Police spotted Peters Tuesday morning and moved to enforce the search warrant for her iPad at a coffee shop in Grand Junction, according to local reports. 

“Officers with the Grand Junction Police Department responded to a business in the 600 block of Main Steet this morning shortly before 10:45 on a request to assist the District Attorney’s Office with an active investigation,” a spokesperson for the department said. 

“County Clerk Tina Peters was arrested and released on scene, pending charges. An arrest affidavit is being submitted and once it becomes available, will be released.” 

The Grand Junction Daily Sentinel reported, referring to Peters, that an arrest warrant was “to be issued charging her with obstruction of justice.” 

A video from Kyle Clark, a journalist with local NBC affiliate 9 News, appeared to show the arrest occurring: 

Another clip that appeared to show the arrest was broadcast on Steve Bannon’s podcast, War Room.

A spokesperson for Peters’ legal fund, Rory McShane, claimed in a statement that Peters complied with the warrant for her iPad, but that police subsequently attempted to take other property of hers, namely car keys. 

According to the text of the warrant affidavit, reported by Colorado Public Radio and other outlets, prosecutors noticed Peters apparently filming the hearing in the middle of the proceeding. 

“As the hearing developed, Paralegal Haley Gonzalez and (Deputy District Attorney) D.D.A. Jonathan Mosher noticed a female known to them to be Mesa County Clerk and Recorder Tina Peters using an Apple iPad to apparently record the proceeding,” the affidavit from investigator Michael Struwe said, according to CPR. 

After Mesa County District Attorney Dan Rubenstein informed the judge of the situation, the judge, Matthew Barrett, warned the crowd in the courtroom that he would take “appropriate legal action” if he learned of any recording, CPR reported, describing the affidavit. Peters denied recording the hearing.

“Mosher reported that when the court addressed the audience about recordings being prohibited, Clerk Peters rotated the iPad, affording him a view of the screen,” the Sentinel reported, quoting from the same affidavit. “He advised the iPad screen had the iPad ‘camera’ application running. DDA Mosher saw that the view in the camera application screen was a live view of Judge Barrett’s courtroom from the iPad’s vantage point.”

Peters is a celebrated figure among believers that the 2020 election was stolen from Donald Trump. The Colorado Secretary of State’s office successfully sued to have Peters and Knisley removed from election duties last year after sensitive digital information from Mesa County’s voting machines was shared online by a prominent QAnon influencer, and in-person at Mike Lindell’s “Cyber Symposium” in Sioux Falls in August.
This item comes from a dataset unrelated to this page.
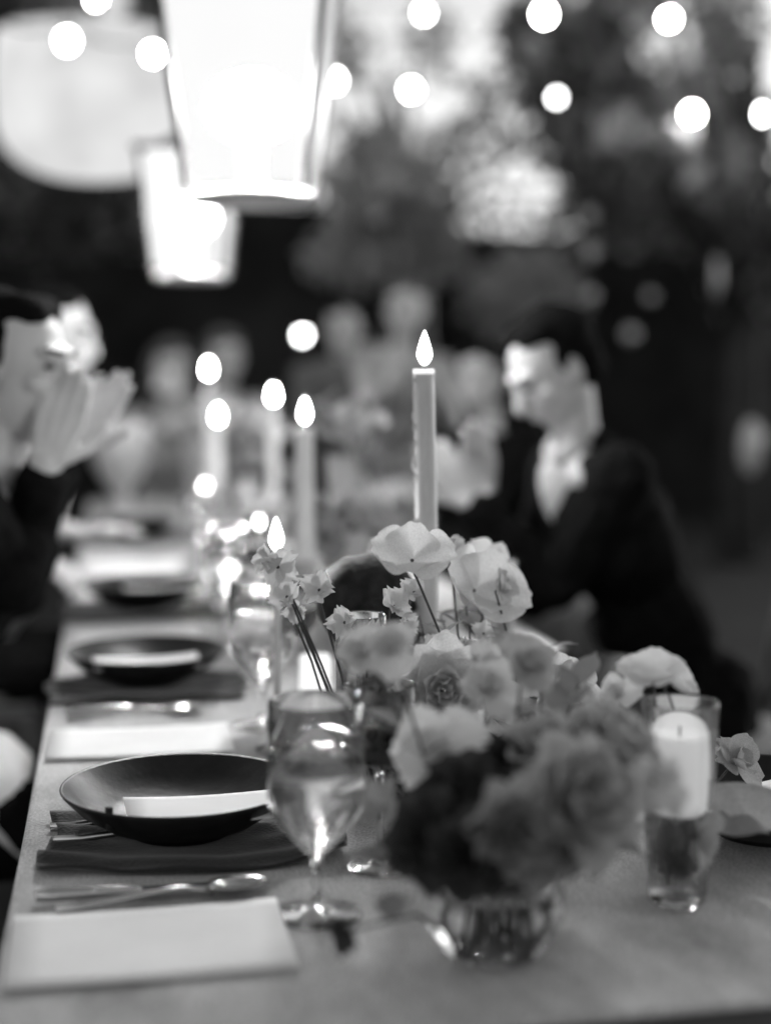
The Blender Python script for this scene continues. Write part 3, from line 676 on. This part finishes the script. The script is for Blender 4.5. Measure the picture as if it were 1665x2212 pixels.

Peters’ office had allegedly arranged for an unauthorized person to have access to the county’s election machines around the time when the machines were due for a “trusted build,” or an in-person software update. The leaked information subsequently surfaced at Lindell’s symposium, which Peters attended alongside several associates.

Peters and Knisley have denied all wrongdoing — but the FBI raided Peters’ and others’ homes in November. Last month, Peters announced a reelection bid as both Rubenstein and Colorado Attorney General Phil Weiser announced that a Mesa County grand jury was investigating her.